MGB: bless your cotton socks, and merci beaucoup for the pfaczbook linklove.

&Duck: I figure your weekend was consumed with rather more pressing tasks (migration etc), but pleeeeeeeaaase make a video. That'd be grouse. The image of you chatting away at my talking head is altogether heartwarming too. Thanks. (And no time limit, no; though youtube won't let you upload more than 15 minutes per clip.)

Elephant's Child: Thank you!

Lis: so nice to read from you. So, I wonder if there is a national Boganese (and if there is, whether its practitioners acknowledge or celebrate its existence). I suspect our vowels tend to indicate class (that baggy dangerous notion) more than region.

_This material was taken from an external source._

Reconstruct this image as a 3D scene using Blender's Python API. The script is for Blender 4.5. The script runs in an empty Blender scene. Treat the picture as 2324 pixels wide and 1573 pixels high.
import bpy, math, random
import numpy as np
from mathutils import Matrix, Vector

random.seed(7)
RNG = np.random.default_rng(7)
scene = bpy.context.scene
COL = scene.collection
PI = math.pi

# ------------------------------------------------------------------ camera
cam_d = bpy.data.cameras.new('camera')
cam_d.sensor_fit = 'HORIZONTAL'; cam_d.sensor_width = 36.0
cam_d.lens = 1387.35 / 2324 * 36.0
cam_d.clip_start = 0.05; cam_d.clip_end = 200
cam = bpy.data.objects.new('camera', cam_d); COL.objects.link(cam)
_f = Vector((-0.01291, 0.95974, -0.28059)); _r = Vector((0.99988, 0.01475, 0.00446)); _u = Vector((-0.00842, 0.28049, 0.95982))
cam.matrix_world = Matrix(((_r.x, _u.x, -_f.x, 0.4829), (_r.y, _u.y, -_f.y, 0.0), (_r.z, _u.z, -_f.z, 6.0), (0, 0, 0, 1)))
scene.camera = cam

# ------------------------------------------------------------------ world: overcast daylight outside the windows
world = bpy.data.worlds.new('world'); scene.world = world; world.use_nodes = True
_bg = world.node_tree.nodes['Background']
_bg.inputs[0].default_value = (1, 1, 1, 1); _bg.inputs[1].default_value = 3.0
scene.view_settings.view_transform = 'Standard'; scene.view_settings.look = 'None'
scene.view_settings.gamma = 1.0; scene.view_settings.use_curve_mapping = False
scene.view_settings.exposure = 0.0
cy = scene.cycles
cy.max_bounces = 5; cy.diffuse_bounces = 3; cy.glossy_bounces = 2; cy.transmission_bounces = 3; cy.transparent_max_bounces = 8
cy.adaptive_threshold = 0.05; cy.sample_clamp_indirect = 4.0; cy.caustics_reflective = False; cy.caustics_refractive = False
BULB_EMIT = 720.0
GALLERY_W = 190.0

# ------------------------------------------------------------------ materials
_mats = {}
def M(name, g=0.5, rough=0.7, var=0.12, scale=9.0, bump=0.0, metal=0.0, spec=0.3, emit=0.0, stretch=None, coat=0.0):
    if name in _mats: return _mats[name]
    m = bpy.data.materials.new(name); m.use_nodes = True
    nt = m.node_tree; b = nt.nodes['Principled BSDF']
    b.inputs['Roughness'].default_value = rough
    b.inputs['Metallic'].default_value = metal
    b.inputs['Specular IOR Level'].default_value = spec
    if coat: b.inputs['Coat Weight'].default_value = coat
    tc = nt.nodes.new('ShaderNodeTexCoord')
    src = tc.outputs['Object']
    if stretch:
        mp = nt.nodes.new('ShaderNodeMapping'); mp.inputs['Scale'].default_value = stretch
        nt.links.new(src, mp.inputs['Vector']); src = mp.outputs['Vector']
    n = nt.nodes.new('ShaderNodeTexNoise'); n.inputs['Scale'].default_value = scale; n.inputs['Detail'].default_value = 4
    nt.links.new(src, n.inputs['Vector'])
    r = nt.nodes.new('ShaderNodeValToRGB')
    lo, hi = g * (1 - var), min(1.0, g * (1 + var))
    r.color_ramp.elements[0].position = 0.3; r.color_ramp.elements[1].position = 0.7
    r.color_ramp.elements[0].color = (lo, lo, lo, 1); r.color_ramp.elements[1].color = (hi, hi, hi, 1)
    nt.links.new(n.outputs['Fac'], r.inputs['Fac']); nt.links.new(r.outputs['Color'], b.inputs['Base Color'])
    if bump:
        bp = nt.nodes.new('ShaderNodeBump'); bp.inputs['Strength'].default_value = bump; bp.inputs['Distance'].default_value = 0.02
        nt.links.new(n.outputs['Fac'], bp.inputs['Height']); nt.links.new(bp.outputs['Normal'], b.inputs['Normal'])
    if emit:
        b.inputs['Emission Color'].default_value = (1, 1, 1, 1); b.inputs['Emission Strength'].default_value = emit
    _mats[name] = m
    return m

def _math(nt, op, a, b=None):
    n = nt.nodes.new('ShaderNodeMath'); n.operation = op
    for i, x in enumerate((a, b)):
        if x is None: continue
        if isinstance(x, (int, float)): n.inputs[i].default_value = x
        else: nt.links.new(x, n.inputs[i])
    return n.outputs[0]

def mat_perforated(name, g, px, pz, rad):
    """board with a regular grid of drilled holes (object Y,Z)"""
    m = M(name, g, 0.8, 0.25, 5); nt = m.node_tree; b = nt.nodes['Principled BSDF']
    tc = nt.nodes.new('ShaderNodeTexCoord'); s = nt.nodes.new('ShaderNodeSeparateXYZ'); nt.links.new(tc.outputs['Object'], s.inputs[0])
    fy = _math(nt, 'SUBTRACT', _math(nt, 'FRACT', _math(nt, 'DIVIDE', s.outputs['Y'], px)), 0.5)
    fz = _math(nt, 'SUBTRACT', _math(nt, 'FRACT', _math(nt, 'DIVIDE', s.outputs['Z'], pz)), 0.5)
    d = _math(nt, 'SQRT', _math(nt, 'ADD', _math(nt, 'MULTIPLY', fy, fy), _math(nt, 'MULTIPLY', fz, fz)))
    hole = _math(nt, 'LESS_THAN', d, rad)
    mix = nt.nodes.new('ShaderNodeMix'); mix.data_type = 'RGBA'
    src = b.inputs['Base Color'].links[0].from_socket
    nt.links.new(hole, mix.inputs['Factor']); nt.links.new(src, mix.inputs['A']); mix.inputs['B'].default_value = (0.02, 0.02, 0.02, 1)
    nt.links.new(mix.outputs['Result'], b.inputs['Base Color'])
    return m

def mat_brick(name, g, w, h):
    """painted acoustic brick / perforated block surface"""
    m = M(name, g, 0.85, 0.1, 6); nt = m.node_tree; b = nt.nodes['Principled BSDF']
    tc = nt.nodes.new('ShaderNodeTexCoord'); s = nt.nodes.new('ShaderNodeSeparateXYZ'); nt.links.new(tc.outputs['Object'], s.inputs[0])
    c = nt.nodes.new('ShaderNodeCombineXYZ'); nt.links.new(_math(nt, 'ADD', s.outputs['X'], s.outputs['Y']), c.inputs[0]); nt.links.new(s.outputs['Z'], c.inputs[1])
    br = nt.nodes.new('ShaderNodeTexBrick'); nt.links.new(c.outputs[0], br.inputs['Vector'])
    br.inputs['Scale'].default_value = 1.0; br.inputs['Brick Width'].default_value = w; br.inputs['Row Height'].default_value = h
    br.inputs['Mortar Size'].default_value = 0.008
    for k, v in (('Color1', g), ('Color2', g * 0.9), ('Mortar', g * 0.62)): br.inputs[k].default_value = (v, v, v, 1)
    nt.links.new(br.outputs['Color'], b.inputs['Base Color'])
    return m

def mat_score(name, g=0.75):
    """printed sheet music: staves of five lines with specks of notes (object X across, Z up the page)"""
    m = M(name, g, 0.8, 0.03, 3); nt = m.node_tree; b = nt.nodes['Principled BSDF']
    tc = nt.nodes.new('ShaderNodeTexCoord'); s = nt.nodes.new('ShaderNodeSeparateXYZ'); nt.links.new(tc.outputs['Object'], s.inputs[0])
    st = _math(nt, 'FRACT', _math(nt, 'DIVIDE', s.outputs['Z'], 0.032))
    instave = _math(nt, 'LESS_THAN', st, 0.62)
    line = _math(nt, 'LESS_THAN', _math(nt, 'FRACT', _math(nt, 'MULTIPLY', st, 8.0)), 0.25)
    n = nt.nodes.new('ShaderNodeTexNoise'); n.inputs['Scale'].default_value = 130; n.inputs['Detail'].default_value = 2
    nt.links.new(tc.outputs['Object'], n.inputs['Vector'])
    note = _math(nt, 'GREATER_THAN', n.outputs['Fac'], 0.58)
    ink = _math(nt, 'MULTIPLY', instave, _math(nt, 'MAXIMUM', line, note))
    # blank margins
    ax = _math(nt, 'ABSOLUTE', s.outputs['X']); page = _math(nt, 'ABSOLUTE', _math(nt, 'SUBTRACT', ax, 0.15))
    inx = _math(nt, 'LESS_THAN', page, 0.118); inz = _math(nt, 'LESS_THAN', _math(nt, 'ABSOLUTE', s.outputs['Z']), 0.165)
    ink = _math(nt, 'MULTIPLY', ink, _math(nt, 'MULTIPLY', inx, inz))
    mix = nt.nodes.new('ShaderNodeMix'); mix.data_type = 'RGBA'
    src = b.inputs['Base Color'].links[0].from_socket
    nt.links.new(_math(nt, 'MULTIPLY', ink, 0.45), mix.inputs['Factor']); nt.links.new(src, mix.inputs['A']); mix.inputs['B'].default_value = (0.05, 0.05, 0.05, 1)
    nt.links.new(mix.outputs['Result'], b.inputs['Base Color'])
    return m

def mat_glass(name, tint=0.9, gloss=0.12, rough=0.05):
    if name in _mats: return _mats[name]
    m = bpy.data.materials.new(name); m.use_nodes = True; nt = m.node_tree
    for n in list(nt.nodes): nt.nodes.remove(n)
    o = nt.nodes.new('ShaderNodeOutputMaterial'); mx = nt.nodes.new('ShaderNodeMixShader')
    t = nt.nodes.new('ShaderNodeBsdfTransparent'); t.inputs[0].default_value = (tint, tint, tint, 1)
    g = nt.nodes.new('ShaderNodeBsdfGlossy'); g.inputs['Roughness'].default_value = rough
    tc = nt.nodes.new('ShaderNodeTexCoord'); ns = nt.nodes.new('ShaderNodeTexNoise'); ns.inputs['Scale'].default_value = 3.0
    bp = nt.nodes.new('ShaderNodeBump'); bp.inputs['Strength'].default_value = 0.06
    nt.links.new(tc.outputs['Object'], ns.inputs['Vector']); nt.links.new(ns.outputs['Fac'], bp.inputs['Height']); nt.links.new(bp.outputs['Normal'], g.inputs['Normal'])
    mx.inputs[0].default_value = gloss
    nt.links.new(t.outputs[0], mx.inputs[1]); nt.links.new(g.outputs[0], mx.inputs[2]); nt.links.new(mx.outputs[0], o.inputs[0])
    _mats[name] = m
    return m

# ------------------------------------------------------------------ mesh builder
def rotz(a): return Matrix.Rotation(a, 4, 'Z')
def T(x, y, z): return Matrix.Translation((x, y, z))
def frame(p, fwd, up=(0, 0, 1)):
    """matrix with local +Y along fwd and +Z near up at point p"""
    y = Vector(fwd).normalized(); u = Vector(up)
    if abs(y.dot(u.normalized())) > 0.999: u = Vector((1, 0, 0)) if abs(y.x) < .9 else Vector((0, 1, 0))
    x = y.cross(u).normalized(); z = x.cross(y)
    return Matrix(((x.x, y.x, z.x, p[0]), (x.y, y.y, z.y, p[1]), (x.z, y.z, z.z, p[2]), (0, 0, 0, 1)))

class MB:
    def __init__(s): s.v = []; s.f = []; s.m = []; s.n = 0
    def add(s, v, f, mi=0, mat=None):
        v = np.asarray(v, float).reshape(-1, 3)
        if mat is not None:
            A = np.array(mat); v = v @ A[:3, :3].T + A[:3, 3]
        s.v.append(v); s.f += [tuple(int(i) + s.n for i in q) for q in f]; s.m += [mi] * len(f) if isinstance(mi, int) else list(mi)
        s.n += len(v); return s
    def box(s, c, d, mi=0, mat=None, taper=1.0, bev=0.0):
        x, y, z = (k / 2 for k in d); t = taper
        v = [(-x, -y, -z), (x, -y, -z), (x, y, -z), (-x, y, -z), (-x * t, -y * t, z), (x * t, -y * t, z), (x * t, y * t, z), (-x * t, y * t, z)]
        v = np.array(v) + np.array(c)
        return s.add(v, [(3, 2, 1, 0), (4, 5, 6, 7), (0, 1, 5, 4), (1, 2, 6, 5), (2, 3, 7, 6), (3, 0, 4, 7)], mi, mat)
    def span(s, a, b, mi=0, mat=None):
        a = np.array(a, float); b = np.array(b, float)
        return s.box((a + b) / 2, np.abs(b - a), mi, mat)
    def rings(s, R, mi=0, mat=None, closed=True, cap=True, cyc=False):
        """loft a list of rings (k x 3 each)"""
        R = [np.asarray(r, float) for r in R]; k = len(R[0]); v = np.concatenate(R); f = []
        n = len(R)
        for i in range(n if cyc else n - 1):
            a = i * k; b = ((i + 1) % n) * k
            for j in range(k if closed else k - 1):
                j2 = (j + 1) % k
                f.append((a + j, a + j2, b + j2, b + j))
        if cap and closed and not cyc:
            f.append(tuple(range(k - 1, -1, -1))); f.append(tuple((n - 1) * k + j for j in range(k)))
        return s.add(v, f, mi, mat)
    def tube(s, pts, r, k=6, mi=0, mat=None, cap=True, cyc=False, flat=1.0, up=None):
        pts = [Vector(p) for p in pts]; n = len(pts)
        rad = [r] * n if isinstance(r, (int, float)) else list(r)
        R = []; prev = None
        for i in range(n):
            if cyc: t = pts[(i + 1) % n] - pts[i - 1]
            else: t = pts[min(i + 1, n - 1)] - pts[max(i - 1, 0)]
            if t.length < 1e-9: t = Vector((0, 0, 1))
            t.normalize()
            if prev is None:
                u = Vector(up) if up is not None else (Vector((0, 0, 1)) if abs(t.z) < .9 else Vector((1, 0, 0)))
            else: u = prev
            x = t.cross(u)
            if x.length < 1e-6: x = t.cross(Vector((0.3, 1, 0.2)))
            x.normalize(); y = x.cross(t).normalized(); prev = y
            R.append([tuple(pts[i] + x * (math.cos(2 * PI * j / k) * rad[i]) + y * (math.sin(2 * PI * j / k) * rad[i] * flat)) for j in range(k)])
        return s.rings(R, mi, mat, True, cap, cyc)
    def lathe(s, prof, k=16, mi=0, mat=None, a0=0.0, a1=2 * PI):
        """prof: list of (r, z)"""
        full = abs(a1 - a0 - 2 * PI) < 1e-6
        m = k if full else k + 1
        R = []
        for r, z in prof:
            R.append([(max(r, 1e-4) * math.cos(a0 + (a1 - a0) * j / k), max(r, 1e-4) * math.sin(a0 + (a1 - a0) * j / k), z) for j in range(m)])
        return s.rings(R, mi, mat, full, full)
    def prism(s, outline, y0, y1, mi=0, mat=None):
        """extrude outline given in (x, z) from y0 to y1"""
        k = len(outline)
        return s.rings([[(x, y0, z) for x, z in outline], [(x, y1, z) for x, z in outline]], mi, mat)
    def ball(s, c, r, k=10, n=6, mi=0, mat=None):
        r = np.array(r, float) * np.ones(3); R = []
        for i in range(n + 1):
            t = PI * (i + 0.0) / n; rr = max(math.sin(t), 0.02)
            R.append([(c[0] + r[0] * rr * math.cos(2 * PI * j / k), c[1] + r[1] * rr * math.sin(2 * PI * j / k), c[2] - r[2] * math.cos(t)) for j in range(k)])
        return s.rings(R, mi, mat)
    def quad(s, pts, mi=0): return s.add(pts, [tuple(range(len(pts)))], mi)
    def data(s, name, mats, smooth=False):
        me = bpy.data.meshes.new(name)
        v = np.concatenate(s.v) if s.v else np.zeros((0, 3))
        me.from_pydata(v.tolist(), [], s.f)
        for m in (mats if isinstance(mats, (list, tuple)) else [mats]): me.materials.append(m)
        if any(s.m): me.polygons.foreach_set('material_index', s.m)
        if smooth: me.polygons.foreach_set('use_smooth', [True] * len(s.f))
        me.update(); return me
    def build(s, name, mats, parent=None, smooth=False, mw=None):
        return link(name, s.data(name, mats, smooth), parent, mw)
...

T: Reservoir is the shizzle. Any suburb with FOUR railway stations has to be going places.

Kate: thank you for being excited! Let me know if "shopping trolley" catches on in Alabama. :-)

Anon: I call it a suitcase. I once gave a Brisbergian exchange student/mathematician type a lift from a party back to his lodgings. I'd just pulled up at said lodgings to release him from the car when he squealed "I left my port at the party! I'm so sorry! We'll have to go back and get it!" Thinking that he was being overly precious about his fortified wine, I drove all the way back to the party giving surly monosyllabic answers to his attempts at conversation.

RipOffRed: no, I call for that poem. Gwaaaaan. You can do it.

Lis II: hullooooo!

Wool Spaniel: oh, that's gorgeous! Lucky monkeys.

Exford Legs: g'day. Australians' accents seem to become quite absorptive in the UK. More so (I'm relying shamelessly on my own personal and limited observations here) than they do in the US. So, there's my hypothesis. If you know any linguists who'd like to test it properly, I'd love to hear the results. (As for the Polish pronunciations of our mountains: I'd say that horse has done gone and bolted, good and proper.)

Karen: interesting! I wonder if it's the different histories of European settlement in Sydney and Melbourne that's produced the vowel translation. Or something else?